I could see Mark climbing from very near the deck and was sure we were going to be landing when I got a whiff of smoke and the vario started beeping at about 1000' above the ground. Mark and Abi got it higher up and were soon back at base and on their way while I took a long time to get up. I didn't make it to base and glided west, towards a hill to the east of Church Stretton. It was in the shade but I got a good climb about 500' above it. It had a 4m/s core and it seemed strange to be steaming towards cloudbase at 5.30pm with no sun on the ground anywhere near me.

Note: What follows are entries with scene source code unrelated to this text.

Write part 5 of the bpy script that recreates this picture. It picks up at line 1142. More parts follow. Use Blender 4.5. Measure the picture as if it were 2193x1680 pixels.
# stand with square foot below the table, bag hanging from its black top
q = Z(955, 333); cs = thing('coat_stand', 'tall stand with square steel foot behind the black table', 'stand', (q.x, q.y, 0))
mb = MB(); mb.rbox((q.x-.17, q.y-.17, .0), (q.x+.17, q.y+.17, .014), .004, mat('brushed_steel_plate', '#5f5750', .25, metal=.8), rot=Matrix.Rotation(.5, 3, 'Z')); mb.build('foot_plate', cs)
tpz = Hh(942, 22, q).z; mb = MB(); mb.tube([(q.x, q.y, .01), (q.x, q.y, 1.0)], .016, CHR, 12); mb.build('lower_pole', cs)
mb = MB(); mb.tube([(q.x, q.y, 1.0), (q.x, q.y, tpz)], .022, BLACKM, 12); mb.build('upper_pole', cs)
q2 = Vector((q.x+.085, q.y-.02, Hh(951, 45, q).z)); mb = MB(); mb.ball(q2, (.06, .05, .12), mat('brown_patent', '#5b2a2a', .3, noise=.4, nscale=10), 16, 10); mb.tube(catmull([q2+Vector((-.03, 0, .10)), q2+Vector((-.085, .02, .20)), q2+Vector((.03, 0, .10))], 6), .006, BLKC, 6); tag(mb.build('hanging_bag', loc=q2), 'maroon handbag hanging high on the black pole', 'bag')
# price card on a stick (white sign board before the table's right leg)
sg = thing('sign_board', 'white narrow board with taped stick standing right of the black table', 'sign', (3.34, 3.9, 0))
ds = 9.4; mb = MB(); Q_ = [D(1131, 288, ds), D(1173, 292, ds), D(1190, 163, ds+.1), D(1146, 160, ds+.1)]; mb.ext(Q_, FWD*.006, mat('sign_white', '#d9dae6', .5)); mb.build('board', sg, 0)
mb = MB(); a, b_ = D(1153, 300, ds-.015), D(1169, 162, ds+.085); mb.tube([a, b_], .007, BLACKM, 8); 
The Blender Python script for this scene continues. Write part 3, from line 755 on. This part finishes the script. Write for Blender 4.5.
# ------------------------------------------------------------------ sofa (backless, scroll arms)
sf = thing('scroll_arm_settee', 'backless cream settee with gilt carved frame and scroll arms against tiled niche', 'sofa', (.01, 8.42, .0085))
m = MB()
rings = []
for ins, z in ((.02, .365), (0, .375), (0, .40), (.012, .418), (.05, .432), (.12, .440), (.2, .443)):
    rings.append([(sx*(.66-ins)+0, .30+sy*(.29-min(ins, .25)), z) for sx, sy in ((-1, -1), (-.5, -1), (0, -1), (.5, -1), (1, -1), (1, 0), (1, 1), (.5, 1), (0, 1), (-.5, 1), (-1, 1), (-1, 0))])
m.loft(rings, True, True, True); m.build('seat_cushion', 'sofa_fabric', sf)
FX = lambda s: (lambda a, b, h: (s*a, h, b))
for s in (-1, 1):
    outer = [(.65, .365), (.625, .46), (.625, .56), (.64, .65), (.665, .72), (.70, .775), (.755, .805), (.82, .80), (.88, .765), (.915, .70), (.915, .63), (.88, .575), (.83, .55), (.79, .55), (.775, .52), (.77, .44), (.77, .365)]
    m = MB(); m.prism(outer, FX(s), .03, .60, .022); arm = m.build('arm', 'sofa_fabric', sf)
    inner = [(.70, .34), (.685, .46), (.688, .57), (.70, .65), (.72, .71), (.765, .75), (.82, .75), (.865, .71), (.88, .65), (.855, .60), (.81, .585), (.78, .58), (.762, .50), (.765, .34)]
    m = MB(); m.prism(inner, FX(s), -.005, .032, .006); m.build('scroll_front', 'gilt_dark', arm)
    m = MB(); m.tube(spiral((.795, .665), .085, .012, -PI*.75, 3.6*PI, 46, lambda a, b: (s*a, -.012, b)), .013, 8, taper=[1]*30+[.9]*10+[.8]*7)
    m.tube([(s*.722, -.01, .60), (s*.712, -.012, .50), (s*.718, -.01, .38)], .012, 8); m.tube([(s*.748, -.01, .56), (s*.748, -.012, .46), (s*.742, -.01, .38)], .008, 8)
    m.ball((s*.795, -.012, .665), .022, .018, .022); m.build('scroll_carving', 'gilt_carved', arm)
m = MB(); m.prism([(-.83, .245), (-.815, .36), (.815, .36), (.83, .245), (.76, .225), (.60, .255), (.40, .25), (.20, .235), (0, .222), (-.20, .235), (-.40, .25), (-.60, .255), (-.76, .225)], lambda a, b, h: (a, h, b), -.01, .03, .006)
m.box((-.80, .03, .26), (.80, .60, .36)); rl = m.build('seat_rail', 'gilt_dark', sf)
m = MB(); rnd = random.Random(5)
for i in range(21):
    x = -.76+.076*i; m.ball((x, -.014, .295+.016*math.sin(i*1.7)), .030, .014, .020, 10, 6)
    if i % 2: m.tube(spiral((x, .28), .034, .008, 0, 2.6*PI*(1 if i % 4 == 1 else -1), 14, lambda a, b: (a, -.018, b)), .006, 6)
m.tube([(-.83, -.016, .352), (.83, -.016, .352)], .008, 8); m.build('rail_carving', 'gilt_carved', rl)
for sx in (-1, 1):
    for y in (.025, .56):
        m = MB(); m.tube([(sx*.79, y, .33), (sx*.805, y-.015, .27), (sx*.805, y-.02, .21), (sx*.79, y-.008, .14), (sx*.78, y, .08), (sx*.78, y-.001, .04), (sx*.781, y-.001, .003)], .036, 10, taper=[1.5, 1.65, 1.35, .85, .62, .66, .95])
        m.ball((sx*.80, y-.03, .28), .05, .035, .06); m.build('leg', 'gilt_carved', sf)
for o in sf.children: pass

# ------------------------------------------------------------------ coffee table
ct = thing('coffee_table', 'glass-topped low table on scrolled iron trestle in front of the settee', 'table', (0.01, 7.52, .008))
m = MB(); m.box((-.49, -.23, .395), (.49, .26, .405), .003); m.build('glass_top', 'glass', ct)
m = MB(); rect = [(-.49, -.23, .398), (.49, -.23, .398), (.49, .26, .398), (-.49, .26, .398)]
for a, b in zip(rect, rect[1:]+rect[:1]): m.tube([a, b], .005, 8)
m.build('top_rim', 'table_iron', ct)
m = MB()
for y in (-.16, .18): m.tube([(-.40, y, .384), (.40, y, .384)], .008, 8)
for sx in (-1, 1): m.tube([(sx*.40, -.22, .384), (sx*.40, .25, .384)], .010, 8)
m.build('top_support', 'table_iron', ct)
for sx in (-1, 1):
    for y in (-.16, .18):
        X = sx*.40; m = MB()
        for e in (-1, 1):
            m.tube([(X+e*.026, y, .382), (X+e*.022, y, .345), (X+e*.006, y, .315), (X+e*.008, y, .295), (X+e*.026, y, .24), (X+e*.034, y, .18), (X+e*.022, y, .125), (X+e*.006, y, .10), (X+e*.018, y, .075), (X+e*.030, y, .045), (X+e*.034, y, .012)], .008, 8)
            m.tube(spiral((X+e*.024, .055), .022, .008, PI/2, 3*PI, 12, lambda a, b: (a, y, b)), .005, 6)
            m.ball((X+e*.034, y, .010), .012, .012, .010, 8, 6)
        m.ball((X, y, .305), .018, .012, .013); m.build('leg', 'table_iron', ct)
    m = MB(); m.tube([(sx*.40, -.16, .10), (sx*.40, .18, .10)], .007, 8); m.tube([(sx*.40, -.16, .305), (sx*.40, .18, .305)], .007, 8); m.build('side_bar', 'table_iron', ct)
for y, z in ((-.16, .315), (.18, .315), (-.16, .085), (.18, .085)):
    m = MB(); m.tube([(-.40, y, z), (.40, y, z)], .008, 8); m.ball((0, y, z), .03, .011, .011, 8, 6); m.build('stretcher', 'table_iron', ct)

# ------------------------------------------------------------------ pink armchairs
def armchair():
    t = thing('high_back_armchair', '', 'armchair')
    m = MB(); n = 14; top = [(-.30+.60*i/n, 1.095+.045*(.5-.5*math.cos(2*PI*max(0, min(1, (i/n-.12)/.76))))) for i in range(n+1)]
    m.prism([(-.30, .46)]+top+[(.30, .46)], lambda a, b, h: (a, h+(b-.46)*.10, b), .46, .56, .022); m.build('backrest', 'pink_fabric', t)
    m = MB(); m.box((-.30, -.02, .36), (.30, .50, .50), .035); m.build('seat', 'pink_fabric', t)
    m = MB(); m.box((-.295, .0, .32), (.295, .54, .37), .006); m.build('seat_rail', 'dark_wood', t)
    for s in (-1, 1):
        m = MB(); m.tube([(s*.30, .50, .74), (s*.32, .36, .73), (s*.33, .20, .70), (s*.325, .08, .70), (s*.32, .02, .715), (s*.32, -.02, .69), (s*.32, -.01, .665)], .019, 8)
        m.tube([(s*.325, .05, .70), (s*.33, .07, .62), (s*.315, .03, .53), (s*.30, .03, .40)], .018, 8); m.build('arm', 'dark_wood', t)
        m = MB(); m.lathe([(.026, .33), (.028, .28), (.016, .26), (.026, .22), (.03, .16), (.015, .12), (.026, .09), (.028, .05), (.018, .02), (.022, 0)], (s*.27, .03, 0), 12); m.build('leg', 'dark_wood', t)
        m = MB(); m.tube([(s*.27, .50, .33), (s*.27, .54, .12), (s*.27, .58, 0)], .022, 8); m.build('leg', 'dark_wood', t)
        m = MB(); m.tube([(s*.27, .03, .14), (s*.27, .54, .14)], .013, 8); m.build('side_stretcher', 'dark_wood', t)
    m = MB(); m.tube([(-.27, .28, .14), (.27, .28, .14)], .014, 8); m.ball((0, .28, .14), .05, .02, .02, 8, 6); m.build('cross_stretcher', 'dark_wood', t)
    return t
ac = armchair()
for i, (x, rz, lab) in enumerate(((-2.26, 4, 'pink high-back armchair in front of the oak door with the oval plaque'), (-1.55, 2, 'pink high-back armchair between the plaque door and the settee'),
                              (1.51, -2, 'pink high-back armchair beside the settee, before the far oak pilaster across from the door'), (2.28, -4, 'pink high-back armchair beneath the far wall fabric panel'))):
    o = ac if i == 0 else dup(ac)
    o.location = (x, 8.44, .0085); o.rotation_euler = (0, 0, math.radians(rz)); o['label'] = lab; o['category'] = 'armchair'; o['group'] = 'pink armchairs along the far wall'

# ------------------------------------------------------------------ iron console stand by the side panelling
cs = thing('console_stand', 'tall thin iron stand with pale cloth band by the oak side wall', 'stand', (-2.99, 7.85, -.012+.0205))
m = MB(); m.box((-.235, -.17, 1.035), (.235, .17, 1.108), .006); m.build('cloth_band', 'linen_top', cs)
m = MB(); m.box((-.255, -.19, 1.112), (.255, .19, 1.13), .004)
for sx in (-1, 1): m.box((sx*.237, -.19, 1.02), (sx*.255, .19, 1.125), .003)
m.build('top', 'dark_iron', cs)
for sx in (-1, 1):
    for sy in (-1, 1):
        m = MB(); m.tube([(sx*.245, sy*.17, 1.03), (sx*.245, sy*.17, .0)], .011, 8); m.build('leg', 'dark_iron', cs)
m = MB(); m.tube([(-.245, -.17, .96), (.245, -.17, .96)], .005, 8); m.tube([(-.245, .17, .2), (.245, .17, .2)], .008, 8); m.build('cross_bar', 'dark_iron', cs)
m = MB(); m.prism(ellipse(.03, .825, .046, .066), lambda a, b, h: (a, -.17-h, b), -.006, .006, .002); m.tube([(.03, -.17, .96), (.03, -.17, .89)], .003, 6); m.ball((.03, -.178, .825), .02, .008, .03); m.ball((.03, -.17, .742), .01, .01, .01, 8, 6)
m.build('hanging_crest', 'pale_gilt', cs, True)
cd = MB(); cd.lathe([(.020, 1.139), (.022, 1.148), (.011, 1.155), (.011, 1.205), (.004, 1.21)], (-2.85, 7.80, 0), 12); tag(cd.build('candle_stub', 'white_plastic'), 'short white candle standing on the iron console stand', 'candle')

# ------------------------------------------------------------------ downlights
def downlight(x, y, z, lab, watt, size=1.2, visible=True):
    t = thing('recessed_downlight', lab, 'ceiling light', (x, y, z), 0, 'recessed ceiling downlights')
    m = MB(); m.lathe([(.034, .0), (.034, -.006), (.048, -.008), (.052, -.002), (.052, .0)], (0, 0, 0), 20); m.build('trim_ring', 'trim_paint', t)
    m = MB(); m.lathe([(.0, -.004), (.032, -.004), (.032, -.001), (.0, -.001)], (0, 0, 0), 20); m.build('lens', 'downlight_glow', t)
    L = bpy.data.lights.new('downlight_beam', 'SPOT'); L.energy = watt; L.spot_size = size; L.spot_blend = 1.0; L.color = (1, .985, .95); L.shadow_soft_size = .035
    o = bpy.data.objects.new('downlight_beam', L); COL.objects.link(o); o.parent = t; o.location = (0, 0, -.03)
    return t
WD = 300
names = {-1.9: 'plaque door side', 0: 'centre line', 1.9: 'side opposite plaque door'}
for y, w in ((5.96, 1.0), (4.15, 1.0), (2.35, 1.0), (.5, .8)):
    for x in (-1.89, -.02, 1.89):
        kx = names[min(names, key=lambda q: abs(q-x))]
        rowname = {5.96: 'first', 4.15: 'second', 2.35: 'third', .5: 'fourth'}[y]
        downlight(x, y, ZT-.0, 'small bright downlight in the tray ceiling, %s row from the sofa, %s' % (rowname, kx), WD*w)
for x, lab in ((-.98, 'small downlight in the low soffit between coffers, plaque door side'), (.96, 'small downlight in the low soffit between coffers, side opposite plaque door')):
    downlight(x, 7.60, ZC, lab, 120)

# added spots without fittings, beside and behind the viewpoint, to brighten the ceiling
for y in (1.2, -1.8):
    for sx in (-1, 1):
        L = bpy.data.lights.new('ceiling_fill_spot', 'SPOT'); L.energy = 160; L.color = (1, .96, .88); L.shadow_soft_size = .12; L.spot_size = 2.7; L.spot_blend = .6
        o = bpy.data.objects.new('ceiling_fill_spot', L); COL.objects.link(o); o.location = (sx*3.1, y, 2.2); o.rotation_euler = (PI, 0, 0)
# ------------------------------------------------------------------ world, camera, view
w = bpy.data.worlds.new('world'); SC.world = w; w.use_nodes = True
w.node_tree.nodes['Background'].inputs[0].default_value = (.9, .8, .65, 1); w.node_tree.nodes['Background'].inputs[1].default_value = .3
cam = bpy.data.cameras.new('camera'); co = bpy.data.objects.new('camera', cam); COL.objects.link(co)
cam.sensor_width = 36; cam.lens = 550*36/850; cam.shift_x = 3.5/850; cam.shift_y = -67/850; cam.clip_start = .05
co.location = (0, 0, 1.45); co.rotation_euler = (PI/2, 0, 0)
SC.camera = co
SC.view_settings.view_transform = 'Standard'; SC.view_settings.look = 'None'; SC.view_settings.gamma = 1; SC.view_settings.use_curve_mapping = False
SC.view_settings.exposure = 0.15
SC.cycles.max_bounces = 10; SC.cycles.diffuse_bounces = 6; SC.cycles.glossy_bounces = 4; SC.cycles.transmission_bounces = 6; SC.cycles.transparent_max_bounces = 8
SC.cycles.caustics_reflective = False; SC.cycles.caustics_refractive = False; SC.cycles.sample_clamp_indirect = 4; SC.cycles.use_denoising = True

The thermal was being blown by a strongish southerly wind up to a long line of convergence cloud stretching towards Shrewsbury.

I cruised along it and when I got to the end expected an easy glide to land near the town but suddenly realised I was gliding into a strong northerly headwind! Convergence it was. I thought about cruising back along the cloud the way I had come but was knackered after four and a half hours in the air and peeled off to the west, landing almost vertically in the strong north wind.